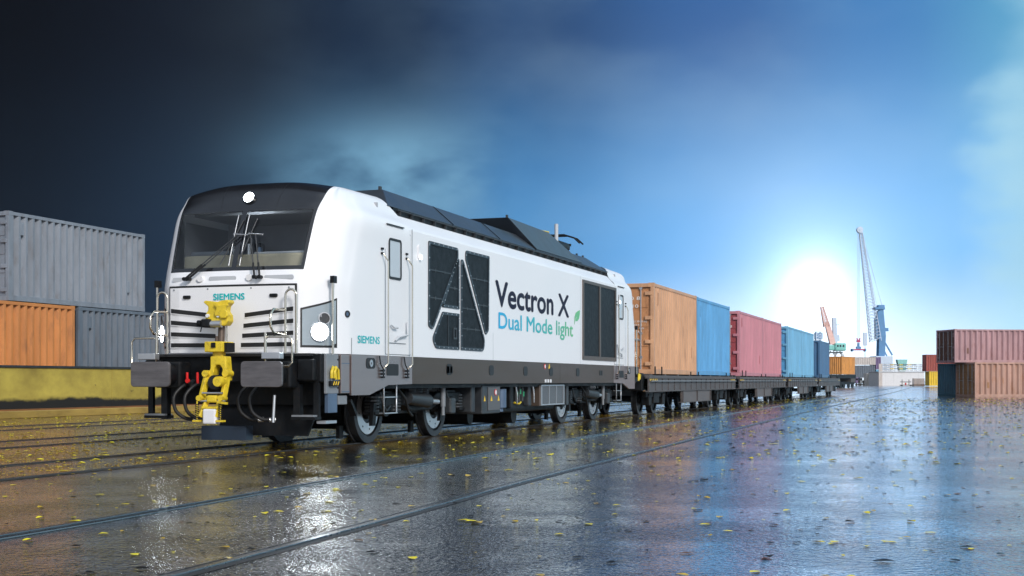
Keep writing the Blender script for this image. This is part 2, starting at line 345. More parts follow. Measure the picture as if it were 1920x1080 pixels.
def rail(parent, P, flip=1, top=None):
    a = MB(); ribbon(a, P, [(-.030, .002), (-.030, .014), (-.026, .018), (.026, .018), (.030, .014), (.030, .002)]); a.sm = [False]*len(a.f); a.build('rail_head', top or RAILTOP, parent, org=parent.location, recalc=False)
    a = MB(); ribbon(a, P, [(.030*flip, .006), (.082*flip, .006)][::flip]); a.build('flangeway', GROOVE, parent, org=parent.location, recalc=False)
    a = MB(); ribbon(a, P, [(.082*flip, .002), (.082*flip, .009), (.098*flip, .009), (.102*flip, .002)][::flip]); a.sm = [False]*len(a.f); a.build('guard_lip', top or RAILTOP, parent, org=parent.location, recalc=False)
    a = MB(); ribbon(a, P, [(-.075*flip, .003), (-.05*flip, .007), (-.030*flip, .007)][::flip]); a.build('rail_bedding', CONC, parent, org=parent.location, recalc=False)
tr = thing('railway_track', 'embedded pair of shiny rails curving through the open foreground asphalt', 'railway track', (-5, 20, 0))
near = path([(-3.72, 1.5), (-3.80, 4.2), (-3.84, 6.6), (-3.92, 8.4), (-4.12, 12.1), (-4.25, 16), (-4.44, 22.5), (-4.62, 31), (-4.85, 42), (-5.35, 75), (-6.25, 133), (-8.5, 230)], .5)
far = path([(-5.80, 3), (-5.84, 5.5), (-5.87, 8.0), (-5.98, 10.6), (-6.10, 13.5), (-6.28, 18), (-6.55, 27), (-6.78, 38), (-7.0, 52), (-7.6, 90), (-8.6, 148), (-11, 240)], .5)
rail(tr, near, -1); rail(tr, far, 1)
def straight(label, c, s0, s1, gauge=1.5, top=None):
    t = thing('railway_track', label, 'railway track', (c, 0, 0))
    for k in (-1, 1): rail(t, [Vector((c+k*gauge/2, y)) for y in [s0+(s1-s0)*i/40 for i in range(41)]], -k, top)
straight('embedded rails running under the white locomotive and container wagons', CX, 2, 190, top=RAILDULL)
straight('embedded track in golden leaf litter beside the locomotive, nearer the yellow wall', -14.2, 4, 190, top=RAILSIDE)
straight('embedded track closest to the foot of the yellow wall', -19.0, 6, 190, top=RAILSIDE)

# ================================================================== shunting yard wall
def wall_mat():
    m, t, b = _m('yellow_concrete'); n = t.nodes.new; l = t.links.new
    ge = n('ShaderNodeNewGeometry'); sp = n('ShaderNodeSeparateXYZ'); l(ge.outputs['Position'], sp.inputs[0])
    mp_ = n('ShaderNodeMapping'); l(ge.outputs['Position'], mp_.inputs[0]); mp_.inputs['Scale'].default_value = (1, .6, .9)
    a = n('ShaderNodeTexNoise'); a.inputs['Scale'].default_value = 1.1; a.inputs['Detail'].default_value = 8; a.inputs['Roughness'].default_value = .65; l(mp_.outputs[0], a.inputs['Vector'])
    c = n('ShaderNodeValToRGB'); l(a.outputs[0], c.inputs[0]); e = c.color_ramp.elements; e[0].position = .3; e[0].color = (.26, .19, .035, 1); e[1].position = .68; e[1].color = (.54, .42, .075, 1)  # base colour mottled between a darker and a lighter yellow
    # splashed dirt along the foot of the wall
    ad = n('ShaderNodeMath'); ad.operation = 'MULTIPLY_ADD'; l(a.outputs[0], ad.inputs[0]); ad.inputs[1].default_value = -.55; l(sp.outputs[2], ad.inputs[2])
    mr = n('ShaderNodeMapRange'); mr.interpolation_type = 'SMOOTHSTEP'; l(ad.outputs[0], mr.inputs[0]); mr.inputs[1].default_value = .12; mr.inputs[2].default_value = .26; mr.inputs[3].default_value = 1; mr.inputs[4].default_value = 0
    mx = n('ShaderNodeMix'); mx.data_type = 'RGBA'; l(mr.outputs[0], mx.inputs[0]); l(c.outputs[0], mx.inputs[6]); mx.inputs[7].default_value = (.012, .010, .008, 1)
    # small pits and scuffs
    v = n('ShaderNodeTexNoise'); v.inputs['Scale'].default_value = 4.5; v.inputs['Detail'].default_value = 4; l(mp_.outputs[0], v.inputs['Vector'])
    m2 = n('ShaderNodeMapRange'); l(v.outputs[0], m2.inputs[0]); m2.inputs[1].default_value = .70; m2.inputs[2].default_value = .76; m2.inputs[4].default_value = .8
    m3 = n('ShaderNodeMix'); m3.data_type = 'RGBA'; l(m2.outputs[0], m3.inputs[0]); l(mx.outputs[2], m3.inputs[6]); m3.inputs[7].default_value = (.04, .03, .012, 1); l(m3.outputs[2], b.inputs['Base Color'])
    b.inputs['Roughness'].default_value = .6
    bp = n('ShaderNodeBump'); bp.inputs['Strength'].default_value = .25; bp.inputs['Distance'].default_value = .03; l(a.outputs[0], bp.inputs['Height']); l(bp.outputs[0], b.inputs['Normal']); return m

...

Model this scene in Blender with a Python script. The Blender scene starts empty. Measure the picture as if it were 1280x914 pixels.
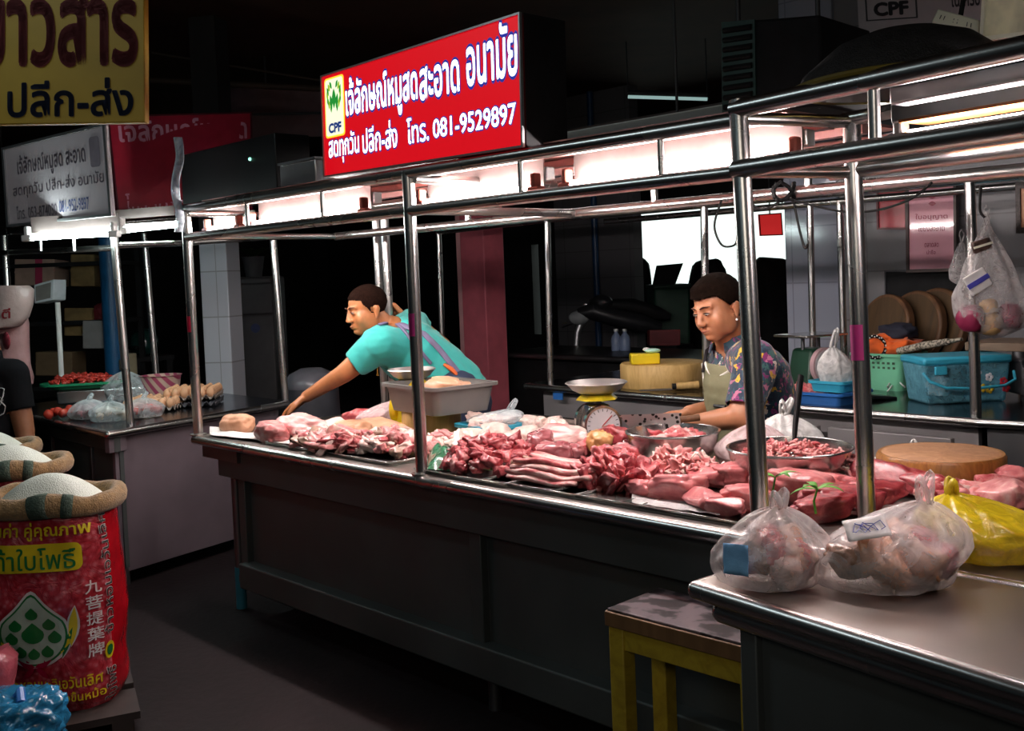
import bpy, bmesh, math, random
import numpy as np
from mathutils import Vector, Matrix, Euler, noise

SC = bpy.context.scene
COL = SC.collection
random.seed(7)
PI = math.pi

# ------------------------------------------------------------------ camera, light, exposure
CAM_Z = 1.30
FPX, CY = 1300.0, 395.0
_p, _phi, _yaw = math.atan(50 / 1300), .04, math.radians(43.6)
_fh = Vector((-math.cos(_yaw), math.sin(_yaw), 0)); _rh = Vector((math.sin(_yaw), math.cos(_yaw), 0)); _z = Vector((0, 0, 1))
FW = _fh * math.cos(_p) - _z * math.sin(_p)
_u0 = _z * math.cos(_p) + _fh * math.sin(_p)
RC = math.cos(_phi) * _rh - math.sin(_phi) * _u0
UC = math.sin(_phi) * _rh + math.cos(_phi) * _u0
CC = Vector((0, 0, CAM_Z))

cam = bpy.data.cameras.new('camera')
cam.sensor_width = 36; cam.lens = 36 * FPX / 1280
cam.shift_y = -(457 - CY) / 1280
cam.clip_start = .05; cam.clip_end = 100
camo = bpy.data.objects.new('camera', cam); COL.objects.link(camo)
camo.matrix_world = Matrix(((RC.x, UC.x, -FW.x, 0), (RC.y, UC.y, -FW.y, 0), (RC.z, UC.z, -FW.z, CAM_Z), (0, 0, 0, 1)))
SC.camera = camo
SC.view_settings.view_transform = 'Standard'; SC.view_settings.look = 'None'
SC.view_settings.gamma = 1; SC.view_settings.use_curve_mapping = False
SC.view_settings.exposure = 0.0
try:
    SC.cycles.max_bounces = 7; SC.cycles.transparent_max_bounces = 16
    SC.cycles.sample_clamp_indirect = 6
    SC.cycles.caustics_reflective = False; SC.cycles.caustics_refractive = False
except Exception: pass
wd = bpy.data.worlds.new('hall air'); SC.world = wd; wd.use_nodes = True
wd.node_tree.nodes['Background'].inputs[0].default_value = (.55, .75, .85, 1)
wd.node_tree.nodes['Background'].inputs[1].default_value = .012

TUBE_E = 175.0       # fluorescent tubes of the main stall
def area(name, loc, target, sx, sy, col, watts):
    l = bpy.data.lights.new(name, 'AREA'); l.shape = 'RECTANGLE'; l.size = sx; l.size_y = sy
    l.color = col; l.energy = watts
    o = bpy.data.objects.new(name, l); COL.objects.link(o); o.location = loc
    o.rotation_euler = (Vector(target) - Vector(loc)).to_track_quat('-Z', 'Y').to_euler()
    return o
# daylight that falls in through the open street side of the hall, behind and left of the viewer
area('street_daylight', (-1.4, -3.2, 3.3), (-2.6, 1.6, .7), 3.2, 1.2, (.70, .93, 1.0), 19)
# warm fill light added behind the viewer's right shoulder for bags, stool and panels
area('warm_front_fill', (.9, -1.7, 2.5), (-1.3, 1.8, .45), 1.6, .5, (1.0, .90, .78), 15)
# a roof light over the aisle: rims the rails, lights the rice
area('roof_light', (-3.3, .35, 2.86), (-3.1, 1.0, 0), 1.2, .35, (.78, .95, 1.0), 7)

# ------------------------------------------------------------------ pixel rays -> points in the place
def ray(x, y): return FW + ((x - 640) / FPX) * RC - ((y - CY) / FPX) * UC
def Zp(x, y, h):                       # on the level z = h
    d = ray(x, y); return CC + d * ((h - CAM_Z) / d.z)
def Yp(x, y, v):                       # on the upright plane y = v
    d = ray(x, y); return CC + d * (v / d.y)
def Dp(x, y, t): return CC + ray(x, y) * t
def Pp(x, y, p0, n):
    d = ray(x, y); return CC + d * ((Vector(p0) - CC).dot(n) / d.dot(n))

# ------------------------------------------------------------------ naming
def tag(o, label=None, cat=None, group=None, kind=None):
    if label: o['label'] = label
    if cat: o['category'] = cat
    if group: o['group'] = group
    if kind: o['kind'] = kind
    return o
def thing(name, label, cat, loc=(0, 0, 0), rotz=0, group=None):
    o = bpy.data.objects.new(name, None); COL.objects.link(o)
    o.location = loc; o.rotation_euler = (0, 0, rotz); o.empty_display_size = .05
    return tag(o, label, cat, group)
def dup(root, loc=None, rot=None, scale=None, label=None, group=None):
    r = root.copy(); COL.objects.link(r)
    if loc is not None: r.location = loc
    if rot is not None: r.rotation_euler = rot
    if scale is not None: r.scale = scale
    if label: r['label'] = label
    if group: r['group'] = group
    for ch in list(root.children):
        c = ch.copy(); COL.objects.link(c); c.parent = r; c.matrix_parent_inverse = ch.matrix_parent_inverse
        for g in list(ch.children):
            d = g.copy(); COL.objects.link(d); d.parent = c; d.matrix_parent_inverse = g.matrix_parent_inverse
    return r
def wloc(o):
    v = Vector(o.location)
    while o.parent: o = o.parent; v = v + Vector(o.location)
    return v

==

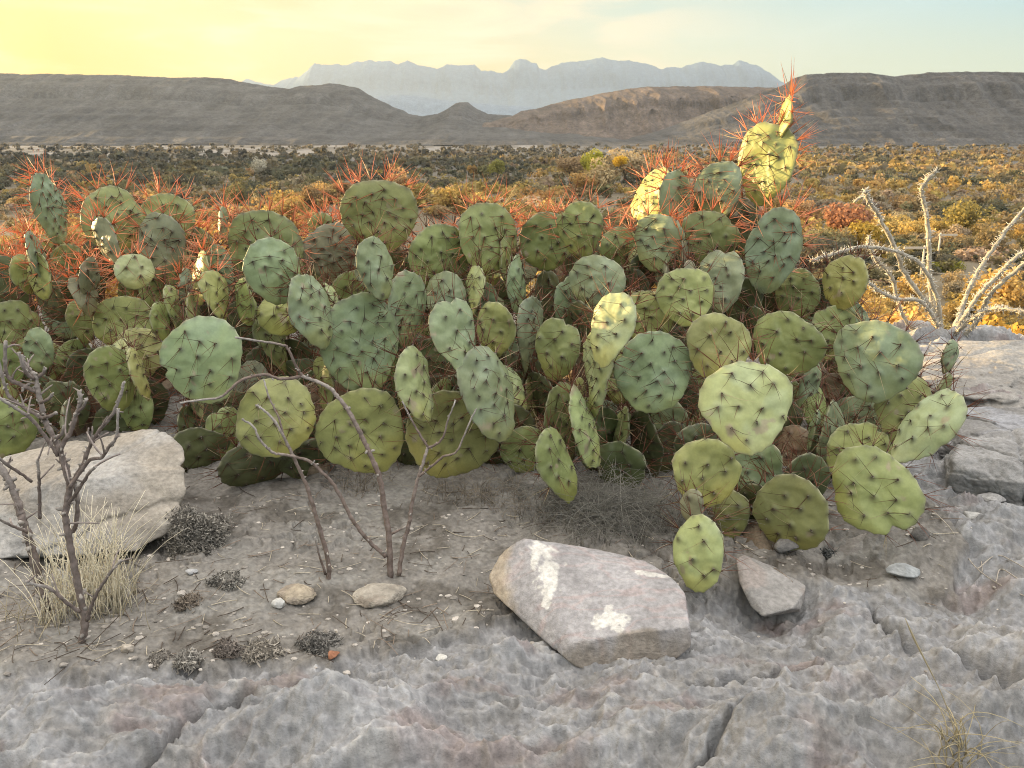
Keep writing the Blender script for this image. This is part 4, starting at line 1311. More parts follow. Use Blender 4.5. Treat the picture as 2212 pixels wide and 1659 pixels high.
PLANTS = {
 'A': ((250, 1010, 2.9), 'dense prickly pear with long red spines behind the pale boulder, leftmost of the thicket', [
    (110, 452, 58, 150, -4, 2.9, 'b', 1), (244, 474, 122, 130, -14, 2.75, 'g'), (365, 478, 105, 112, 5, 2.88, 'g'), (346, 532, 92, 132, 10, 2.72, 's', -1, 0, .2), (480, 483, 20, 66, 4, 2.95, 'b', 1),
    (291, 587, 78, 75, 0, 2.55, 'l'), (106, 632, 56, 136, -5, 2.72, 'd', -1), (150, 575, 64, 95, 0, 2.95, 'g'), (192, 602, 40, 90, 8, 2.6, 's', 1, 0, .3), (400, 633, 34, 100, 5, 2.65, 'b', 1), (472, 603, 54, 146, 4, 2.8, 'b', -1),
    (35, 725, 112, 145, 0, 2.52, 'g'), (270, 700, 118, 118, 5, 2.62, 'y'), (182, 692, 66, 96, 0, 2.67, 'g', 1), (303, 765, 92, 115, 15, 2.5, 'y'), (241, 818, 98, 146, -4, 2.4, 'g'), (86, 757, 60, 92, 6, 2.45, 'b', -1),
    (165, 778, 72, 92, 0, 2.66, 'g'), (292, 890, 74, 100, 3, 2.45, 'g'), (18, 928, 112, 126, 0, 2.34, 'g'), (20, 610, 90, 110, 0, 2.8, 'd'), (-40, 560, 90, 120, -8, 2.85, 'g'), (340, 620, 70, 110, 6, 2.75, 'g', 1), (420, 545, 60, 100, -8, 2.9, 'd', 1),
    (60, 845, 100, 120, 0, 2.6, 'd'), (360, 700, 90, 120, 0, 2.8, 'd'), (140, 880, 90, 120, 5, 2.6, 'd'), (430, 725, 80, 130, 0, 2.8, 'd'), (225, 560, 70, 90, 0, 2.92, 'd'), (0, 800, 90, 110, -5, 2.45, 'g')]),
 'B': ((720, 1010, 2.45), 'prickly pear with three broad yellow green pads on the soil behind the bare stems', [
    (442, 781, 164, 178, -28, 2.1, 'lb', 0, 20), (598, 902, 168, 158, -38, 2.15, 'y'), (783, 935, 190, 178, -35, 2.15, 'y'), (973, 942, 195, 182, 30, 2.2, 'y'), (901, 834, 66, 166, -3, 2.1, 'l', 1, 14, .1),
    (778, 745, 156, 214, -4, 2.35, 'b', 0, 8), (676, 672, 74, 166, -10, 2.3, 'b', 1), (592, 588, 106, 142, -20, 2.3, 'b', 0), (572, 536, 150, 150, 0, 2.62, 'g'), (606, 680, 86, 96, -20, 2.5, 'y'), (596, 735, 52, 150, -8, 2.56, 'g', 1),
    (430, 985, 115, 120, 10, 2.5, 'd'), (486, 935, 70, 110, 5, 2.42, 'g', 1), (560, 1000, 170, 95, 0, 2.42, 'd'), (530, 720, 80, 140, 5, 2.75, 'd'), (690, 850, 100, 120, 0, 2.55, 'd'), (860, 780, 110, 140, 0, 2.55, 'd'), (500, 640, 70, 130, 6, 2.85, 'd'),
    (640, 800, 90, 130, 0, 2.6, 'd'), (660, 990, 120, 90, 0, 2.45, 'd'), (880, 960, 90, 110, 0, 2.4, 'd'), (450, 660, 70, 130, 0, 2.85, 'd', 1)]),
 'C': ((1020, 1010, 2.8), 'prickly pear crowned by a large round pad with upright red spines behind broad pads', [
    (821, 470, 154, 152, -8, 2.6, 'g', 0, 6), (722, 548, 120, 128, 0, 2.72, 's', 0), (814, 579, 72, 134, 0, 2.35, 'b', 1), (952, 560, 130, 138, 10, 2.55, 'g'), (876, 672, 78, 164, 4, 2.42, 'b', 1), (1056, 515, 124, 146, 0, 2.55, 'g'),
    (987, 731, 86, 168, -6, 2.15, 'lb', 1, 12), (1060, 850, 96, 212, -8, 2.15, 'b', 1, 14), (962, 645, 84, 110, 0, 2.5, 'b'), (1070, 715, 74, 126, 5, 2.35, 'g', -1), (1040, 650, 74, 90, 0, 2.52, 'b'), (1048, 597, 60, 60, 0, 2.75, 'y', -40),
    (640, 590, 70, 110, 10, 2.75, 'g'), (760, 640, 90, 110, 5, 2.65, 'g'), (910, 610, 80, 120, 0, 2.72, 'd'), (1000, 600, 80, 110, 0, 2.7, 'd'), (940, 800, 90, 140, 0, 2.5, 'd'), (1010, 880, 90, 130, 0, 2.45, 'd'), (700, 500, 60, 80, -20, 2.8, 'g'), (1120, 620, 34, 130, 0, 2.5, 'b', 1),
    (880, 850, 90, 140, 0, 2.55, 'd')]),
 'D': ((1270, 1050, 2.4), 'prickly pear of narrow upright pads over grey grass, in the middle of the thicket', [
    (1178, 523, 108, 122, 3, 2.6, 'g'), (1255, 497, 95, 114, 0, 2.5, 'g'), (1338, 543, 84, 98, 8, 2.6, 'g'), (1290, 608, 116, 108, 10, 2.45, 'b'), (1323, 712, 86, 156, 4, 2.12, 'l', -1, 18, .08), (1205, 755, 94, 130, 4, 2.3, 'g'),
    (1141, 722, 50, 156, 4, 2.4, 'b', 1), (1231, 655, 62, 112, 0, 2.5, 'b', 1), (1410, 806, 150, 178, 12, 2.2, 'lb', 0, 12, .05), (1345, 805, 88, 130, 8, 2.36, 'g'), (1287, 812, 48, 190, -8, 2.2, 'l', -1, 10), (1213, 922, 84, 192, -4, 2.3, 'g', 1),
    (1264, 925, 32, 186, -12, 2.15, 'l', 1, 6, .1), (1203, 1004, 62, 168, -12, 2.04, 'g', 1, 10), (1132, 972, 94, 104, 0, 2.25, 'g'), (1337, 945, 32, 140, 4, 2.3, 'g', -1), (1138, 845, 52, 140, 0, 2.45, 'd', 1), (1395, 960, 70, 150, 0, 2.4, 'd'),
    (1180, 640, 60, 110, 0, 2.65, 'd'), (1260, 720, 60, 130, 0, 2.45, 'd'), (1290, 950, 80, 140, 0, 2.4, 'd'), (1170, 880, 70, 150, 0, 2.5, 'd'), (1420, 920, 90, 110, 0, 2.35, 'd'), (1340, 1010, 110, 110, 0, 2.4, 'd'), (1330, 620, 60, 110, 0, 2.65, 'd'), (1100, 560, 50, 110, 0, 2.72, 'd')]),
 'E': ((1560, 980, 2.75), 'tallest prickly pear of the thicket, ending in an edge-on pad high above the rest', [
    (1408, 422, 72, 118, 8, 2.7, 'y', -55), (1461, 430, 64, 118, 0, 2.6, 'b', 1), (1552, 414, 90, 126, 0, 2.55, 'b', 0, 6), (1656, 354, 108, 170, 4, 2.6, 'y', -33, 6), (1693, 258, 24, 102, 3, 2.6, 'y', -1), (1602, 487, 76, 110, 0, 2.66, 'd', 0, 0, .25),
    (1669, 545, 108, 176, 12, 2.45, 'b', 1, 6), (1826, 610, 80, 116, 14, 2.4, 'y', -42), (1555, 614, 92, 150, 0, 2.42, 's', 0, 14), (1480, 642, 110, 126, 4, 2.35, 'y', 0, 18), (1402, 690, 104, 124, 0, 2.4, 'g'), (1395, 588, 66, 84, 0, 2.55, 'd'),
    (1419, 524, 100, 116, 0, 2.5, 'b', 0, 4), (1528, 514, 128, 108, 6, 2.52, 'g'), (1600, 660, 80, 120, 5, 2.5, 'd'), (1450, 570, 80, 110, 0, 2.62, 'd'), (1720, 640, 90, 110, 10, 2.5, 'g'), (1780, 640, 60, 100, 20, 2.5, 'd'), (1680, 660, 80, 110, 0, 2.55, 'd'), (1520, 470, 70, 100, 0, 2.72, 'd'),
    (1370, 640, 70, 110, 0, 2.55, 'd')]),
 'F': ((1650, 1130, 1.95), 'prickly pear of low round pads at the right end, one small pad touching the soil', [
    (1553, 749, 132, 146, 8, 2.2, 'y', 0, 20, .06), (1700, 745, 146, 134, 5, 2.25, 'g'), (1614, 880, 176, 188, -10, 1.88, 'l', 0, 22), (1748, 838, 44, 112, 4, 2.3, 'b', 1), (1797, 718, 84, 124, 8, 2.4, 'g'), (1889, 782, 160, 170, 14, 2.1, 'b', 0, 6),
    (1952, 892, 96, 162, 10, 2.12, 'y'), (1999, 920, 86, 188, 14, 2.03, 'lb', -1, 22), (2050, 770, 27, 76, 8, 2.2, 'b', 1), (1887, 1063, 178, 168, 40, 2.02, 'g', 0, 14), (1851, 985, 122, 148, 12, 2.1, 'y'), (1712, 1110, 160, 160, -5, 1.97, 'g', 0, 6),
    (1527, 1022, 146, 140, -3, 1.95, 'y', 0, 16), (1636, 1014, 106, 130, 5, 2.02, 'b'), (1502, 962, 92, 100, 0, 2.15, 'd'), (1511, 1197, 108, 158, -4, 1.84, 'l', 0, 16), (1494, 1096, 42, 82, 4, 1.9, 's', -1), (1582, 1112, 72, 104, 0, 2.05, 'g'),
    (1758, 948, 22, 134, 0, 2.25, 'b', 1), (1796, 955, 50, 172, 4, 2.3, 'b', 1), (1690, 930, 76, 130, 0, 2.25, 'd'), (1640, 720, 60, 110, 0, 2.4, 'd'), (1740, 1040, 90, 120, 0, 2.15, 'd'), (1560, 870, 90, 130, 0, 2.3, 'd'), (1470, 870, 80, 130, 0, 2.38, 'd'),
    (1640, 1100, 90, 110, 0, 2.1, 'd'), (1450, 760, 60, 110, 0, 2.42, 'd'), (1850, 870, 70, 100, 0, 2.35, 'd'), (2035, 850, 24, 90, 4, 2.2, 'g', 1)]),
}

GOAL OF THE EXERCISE
Drop the images and output only the lines from the one that contains "Model this scene" to the one that contains "PI = math.pi", both included.

RESULT OF THE EXERCISE
Model this scene in Blender with a Python script. The Blender scene starts empty. Measure the picture as if it were 1280x914 pixels.
import bpy, bmesh, math, random
import numpy as np
from mathutils import Vector, Matrix, Euler, noise

SC = bpy.context.scene
COL = SC.collection
random.seed(7)
PI = math.pi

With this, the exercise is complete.